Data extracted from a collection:
┌────────

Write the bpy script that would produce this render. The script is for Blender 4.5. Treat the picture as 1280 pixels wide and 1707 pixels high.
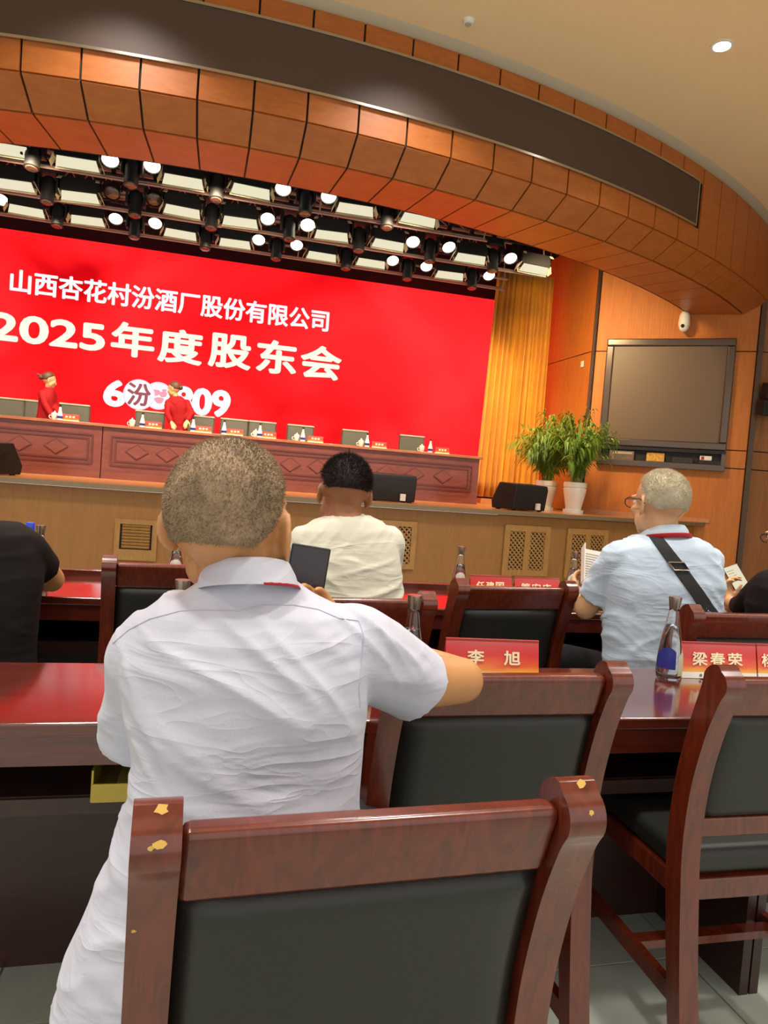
import bpy, bmesh, math, random
from mathutils import Vector, Matrix, noise
from mathutils.bvhtree import BVHTree
V = Vector
PI = math.pi
for o in list(bpy.data.objects):
    bpy.data.objects.remove(o)
SC = bpy.context.scene
COL = SC.collection
rnd = random.Random(7)

# ------------------------------------------------------------------ camera
F, CX, CY, EYE = 1183.0, 640.0, 853.5, 1.28
ROLL = math.atan(0.0764)
PITCH = math.atan((853.5 - 800) * math.cos(ROLL) / F)
YAW = math.radians(14.1)
FW = V((math.sin(YAW) * math.cos(PITCH), math.cos(YAW) * math.cos(PITCH), -math.sin(PITCH)))
r0 = V((math.cos(YAW), -math.sin(YAW), 0))
u0 = r0.cross(FW)
RT = math.cos(ROLL) * r0 + math.sin(ROLL) * u0
UP = -math.sin(ROLL) * r0 + math.cos(ROLL) * u0
EYEP = V((0, 0, EYE))
cd = bpy.data.cameras.new('camera')
cam = bpy.data.objects.new('camera', cd)
COL.objects.link(cam)
cd.sensor_fit = 'VERTICAL'
cd.sensor_height = 36.0
cd.lens = 36.0 * F / 1707.0
cd.clip_start = 0.05
m3 = Matrix((RT, UP, -FW)).transposed()
cam.matrix_world = Matrix.Translation(EYEP) @ m3.to_4x4()
SC.camera = cam

def ray(x, y):
    return FW + RT * ((x - CX) / F) - UP * ((y - CY) / F)
def PY(x, y, Y):                      # where the sight line of a picture point meets the upright plane at depth Y
    r = ray(x, y); return EYEP + r * (Y / r.y)
def PZ(x, y, Z):                      # ... meets the level plane at height Z
    r = ray(x, y); return EYEP + r * ((Z - EYE) / r.z)
def PX(x, y, X):
    r = ray(x, y); return EYEP + r * (X / r.x)

# ------------------------------------------------------------------ light and exposure
SC.view_settings.view_transform = 'Standard'
SC.view_settings.look = 'None'
SC.view_settings.gamma = 1.0
SC.view_settings.exposure = 0.0
try: SC.view_settings.use_curve_mapping = False
except Exception: pass
w = bpy.data.worlds.new('hall_air'); SC.world = w; w.use_nodes = True
bg = w.node_tree.nodes['Background']
bg.inputs[0].default_value = (1.0, 0.95, 0.90, 1); bg.inputs[1].default_value = 1.25

def lamp(kind, name, loc, power, color, target=None, size=0.5, sizey=None, blend=0.5, angle=1.2):
    d = bpy.data.lights.new(name, kind); d.energy = power; d.color = color
    if kind == 'AREA':
        d.shape = 'RECTANGLE' if sizey else 'DISK'; d.size = size
        if sizey: d.size_y = sizey; d.spread = math.radians(105)
    elif kind == 'SPOT':
        d.spot_size = angle; d.spot_blend = blend; d.shadow_soft_size = size
    else:
        d.shadow_soft_size = size
    o = bpy.data.objects.new(name, d); COL.objects.link(o); o.location = loc
    if target is not None:
        o.rotation_euler = (V(target) - V(loc)).to_track_quat('-Z', 'Y').to_euler()
    return o
WARM = (1.0, 0.87, 0.70)
ZC = 5.41                                           # hall ceiling height
DL0 = PZ(1203, 80, ZC - 0.02)                         # the downlight in view
DOWN = [V((DL0.x + 2.6 * i, DL0.y + 2.4 * j, ZC)) for i in (-4, -3, -2, -1, 0, 1) for j in (-2, -1, 0)]
for p in DOWN:
    lamp('AREA', 'downlight_lamp', p - V((0, 0, 0.06)), 40, (1.0, 0.95, 0.90), p - V((0, 0, 3)), 0.40).data.spread = math.radians(115)
for x in (-4.2, -2.1, 0.0, 2.1, 4.2):               # the stage's own flood panels: they wash the desk and the curtains
    lamp('AREA', 'stage_wash_lamp', (x, 8.2, 4.32), 52, (1.0, 0.80, 0.55), (x * 0.9, 11.6, 1.2), 0.5, 0.3)
    lamp('AREA', 'stage_back_lamp', (x, 10.3, 4.5), 40, (1.0, 0.80, 0.55), (x * 0.95, 11.6, 1.0), 0.5, 0.3)
lamp('AREA', 'stage_side_lamp', (4.3, 8.6, 4.6), 60, (1.0, 0.72, 0.38), (6.2, 11.0, 2.3), 0.5, 0.3)

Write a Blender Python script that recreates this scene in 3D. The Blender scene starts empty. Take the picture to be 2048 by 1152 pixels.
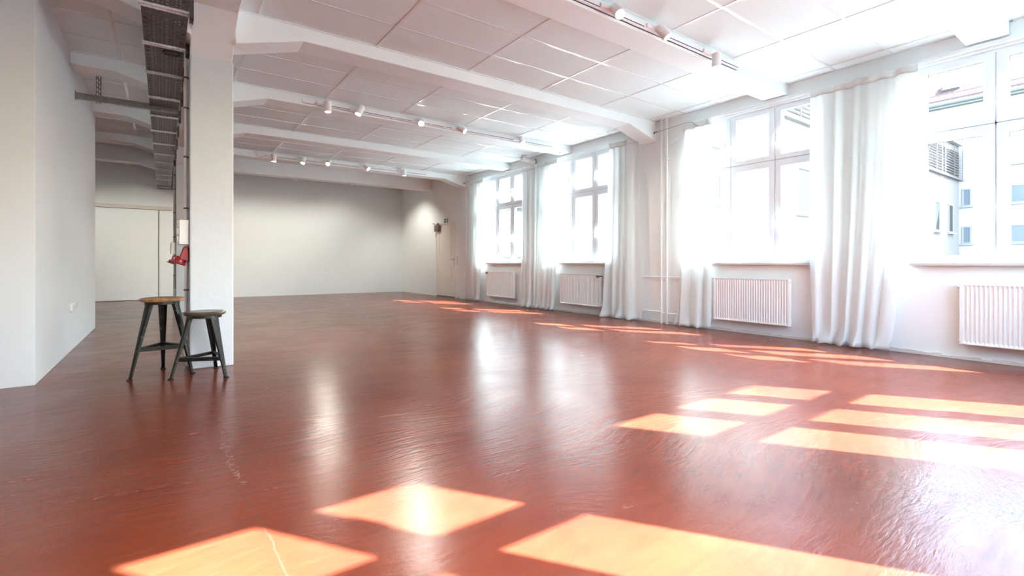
import bpy, bmesh, math, random
from mathutils import Vector, Matrix
sc = bpy.context.scene
COL = sc.collection
R = math.radians

# ------------------------------------------------------------------ camera, world, sun, exposure
F_PX = 966.8
YAW = math.atan(697.0 / F_PX)
cam_d = bpy.data.cameras.new('camera'); cam = bpy.data.objects.new('camera', cam_d); COL.objects.link(cam)
cam.location = (0, 0, 0.9); cam.rotation_euler = (R(90), 0, -YAW)
cam_d.sensor_width = 36.0; cam_d.lens = F_PX / 2048 * 36.0
cam_d.shift_y = -50.5 / 2048; cam_d.clip_start = 0.02; cam_d.clip_end = 500
sc.camera = cam

sc.view_settings.view_transform = 'Standard'; sc.view_settings.look = 'None'
sc.view_settings.exposure = 1.33; sc.view_settings.gamma = 1.0
sc.view_settings.use_curve_mapping = False

SUN_DIR = Vector((-0.60, 0.871, -1.0)).normalized()          # direction the light travels
world = bpy.data.worlds.new('sky'); sc.world = world; world.use_nodes = True
wn = world.node_tree.nodes; wl = world.node_tree.links; wn.clear()
sky = wn.new('ShaderNodeTexSky'); sky.sky_type = 'NISHITA'; sky.sun_disc = False
sky.sun_elevation = R(43.4); sky.sun_rotation = R(145.4); sky.air_density = 1.2; sky.dust_density = 2.5; sky.ozone_density = 1.0
hsv = wn.new('ShaderNodeHueSaturation'); hsv.inputs['Saturation'].default_value = 0.85
bg = wn.new('ShaderNodeBackground'); bg.inputs['Strength'].default_value = 2.1
wo = wn.new('ShaderNodeOutputWorld')
wl.new(sky.outputs[0], hsv.inputs['Color']); wl.new(hsv.outputs[0], bg.inputs['Color']); wl.new(bg.outputs[0], wo.inputs['Surface'])
sun_d = bpy.data.lights.new('sun', 'SUN'); sun_d.energy = 46.0; sun_d.angle = R(0.55); sun_d.color = (0.82, 1.0, 1.06)
sun = bpy.data.objects.new('sun', sun_d); COL.objects.link(sun); sun.location = (20, -20, 30)
sun.rotation_euler = SUN_DIR.to_track_quat('-Z', 'Y').to_euler()
try:
    sc.cycles.use_denoising = True
    sc.cycles.max_bounces = 14; sc.cycles.diffuse_bounces = 8; sc.cycles.glossy_bounces = 5
    sc.cycles.transmission_bounces = 8; sc.cycles.transparent_max_bounces = 12
    sc.cycles.sample_clamp_indirect = 12.0; sc.cycles.caustics_reflective = False; sc.cycles.caustics_refractive = False
except Exception:
    pass

# ------------------------------------------------------------------ room dimensions (metres)
WX = 6.05          # window wall, inner face
WT = 0.09          # window wall thickness
RY = -0.47         # rear wall (behind the camera), inner face
CH = 3.03          # ceiling
BW = 0.285         # beam width
BEAMS = [-0.99, 0.89, 2.755, 4.65, 6.53, 8.43, 10.28, 12.18]   # near faces
PX = -0.765        # partition, window-side face
PY0, PY1 = 4.93, 8.78
LBX0, LBX1 = 0.178, 0.49   # lengthwise beam and pillars
BY = 14.28         # back wall at the window side
BSK = -0.05        # back wall skew per metre of x
def back_y(x): return BY + (x - WX) * BSK
LX = -4.2          # far left wall

# ------------------------------------------------------------------ helpers
def mat(name, color, rough=0.6, metal=0.0, emis=None, estr=0.0, spec=0.5, coat=0.0):
    m = bpy.data.materials.new(name); m.use_nodes = True
    b = m.node_tree.nodes['Principled BSDF']
    b.inputs['Base Color'].default_value = (*color, 1); b.inputs['Roughness'].default_value = rough
    b.inputs['Metallic'].default_value = metal; b.inputs['Specular IOR Level'].default_value = spec
    b.inputs['Coat Weight'].default_value = coat
    if emis:
        b.inputs['Emission Color'].default_value = (*emis, 1); b.inputs['Emission Strength'].default_value = estr
    return m

def N(m, t, **kw):
    n = m.node_tree.nodes.new(t)
    for k, v in kw.items():
        if k in n.inputs: n.inputs[k].default_value = v
        else: setattr(n, k, v)
    return n
def L(m, a, b): m.node_tree.links.new(a, b)
def math_n(m, op, a, b=None, c=None):
    n = m.node_tree.nodes.new('ShaderNodeMath'); n.operation = op
    for i, x in enumerate((a, b, c)):
        if x is None: continue
        if isinstance(x, (int, float)): n.inputs[i].default_value = x
        else: L(m, x, n.inputs[i])
    return n.outputs[0]
def noise(m, vec, scale, detail=4.0, rough=0.55, dist=0.0):
    n = N(m, 'ShaderNodeTexNoise'); n.inputs['Scale'].default_value = scale; n.inputs['Detail'].default_value = detail
    n.inputs['Roughness'].default_value = rough; n.inputs['Distortion'].default_value = dist
    L(m, vec, n.inputs['Vector']); return n.outputs['Fac']
def maprange(m, v, a, b, c=0.0, d=1.0, smooth=False):
    n = N(m, 'ShaderNodeMapRange'); n.inputs[1].default_value = a; n.inputs[2].default_value = b
    n.inputs[3].default_value = c; n.inputs[4].default_value = d
    if smooth: n.interpolation_type = 'SMOOTHSTEP'
    L(m, v, n.inputs[0]); return n.outputs[0]
def mixc(m, fac, a, b, mode='MIX'):
    n = m.node_tree.nodes.new('ShaderNodeMix'); n.data_type = 'RGBA'; n.blend_type = mode
    if isinstance(fac, (int, float)): n.inputs[0].default_value = fac
    else: L(m, fac, n.inputs[0])
    for i, x in ((6, a), (7, b)):
        if isinstance(x, tuple): n.inputs[i].default_value = (*x, 1)
        else: L(m, x, n.inputs[i])
    return n.outputs[2]
def bump(m, h, strength, dist, prev=None):
    n = N(m, 'ShaderNodeBump'); n.inputs['Strength'].default_value = strength; n.inputs['Distance'].default_value = dist
    L(m, h, n.inputs['Height'])
    if prev is not None: L(m, prev, n.inputs['Normal'])
    return n.outputs['Normal']

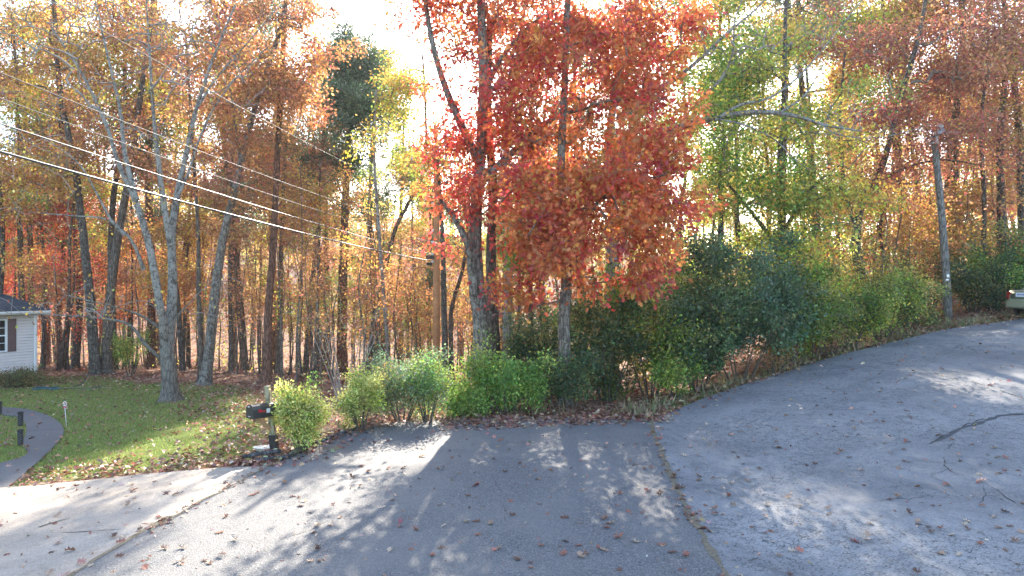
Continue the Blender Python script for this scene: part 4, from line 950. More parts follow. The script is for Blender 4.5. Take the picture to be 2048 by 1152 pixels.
deck.add([A, B, C_, Dd, E_, F_], [(0, 1, 5, 4), (1, 2, 5), (2, 3, 4, 5), (0, 4, 3), (0, 3, 2, 1)]); roof = deck.build('roof', M['shingle'], house)
ncs = 22
for k_ in range(ncs):
    a = k_/ncs; b = (k_+1)/ncs+.01
    z0 = ez+.15+run*pitch*a; z1 = ez+.15+run*pitch*b
    y0 = -oh+run*a-(.03 if k_ == 0 else 0); y1 = -oh+run*b; xr0 = oh-run*a; xr1 = oh-run*b
    t = .02
    slab('shingle_course', [(-L-3, y0, z0+t+.012), (xr0+.01, y0, z0+t+.012), (xr1, y1, z1+t-.008), (-L-3, y1, z1+t-.008)], .016, M['shingle'], roof)
    slab('shingle_course', [(xr0+.03, -oh+run*a, z0+t+.012), (xr0+.03, Dp+oh-run*a, z0+t+.012), (xr1, Dp+oh-run*b, z1+t-.008), (xr1, -oh+run*b, z1+t-.008)], .016, M['shingle'], roof)
hp = MB(); hp.tube([(oh, -oh, ez+.19), (oh-run, yr, ez+.19+run*pitch)], .05, 6); hp.build('hip_cap', M['shingle'], roof)
vent = MB().box((-1.55, .135, .32), (.42, .03, .2)); vent.build('vent', simple('vent_dark', (.05, .045, .04), .8), house)

# ------------------------------------------------------------------ utility pole and wires
M['pole_new'] = simple('treated_pole', (.38, .19, .085), .85, .3, 4)
M['pole_old'] = bark_mat('weathered_pole', (.13, .115, .10), (.30, .28, .25), (.24, .25, .22), .3, .5)
M['metal'] = simple('galvanised', (.42, .43, .44), .4, .08, 8, .7)
M['wire'] = simple('wire_sheath', (.06, .06, .07), .45, .1, 2, 0, .5)
M['wire_bare'] = simple('bare_wire', (.13, .13, .13), .6, .1, 2, .3)
M['black'] = simple('black_plastic', (.018, .018, .02), .45, .1, 5)
pd = 29.0; px0 = (873-CX)/F*pd; pz = float(zg(px0, pd))
up = empty('utility_pole', (px0, pd, pz), 0, 'brown treated wooden utility pole behind the roadside shrubs', 'utility pole')
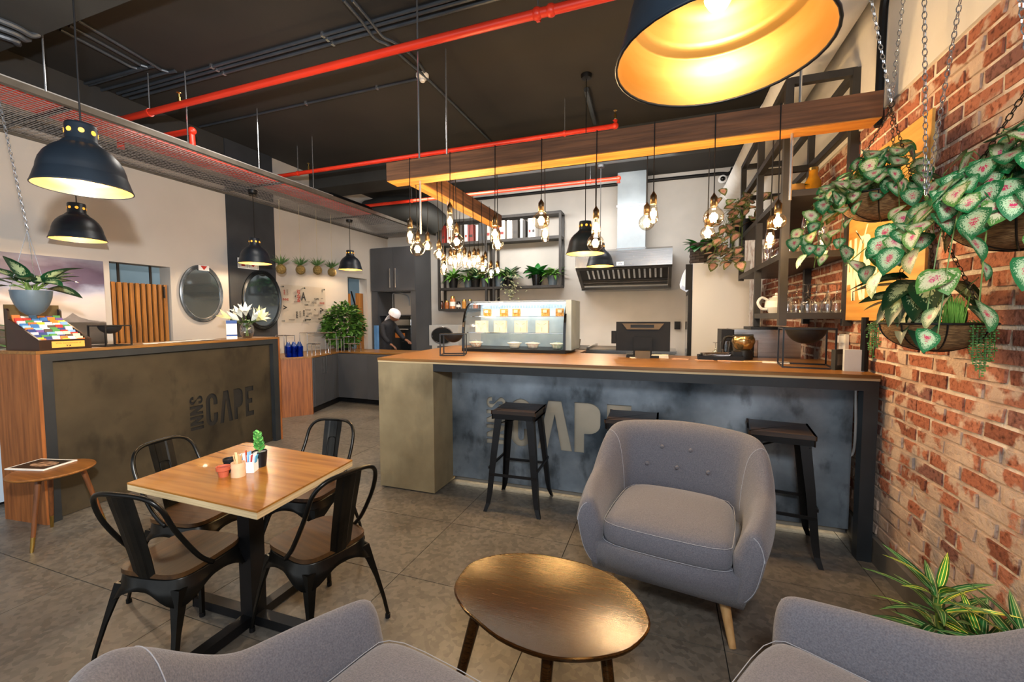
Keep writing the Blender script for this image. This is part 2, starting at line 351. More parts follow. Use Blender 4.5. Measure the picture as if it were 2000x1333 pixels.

└────────

Set exercise.
Repeat only the lines from the beginning of the material through the line containing "rnd = random.Random(7)", both ends kept, leaving pictures out.

Written response.
Write the bpy script that would produce this render. The script is for Blender 4.5. Treat the picture as 1280 pixels wide and 1707 pixels high.
import bpy, bmesh, math, random
from mathutils import Vector, Matrix, noise
from mathutils.bvhtree import BVHTree
V = Vector
PI = math.pi
for o in list(bpy.data.objects):
    bpy.data.objects.remove(o)
SC = bpy.context.scene
COL = SC.collection
rnd = random.Random(7)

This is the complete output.